A Critical Note on the Importance of Context

Things change quickly in our digital world. Last week, Twitter announced they were cutting 9% of their staff and shuttering Vine. Apparently people did not really want to actively connect with brands via six second videos on an ongoing basis.

Vine was fun. Back in its heyday, it provided a lovely form of distraction, particularly in the hands of people like Brock Davis. But any rational consideration of its context, of how and when people used the platform, would categorize Vine as something for downtime, for filling in-between moments when you simply wanted distraction.

That’s hardly an ideal platform for a sales message. And no; companies won’t provide free social media platforms if they can’t figure out how to monetize them. In every case, that requires funding from marketing dollars.

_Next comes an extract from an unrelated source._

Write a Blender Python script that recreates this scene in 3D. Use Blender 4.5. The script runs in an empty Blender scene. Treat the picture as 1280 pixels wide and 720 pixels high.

If they stopped to think about it, most advertisers would understand that people won’t find meaningful engagement with their brands in just six seconds (entertainment brands are one critical exception). A fascinating study released this Spring from Mondelez and Droga5 comparing commercial cuts of :15, :30, and 2:00 lengths found the :15 worked the least and was skipped the most.

My point isn’t to argue for longer film; it’s to emphasize the critical importance of context –in message, platform, and timing. Understanding Context, like understanding your Audience, is crucial.

Platforms may come and go—and increasingly quickly in this modern era—but the power of an amazing creative experience at the ideal time will resonate powerfully as long as there are sentient beings to feel them.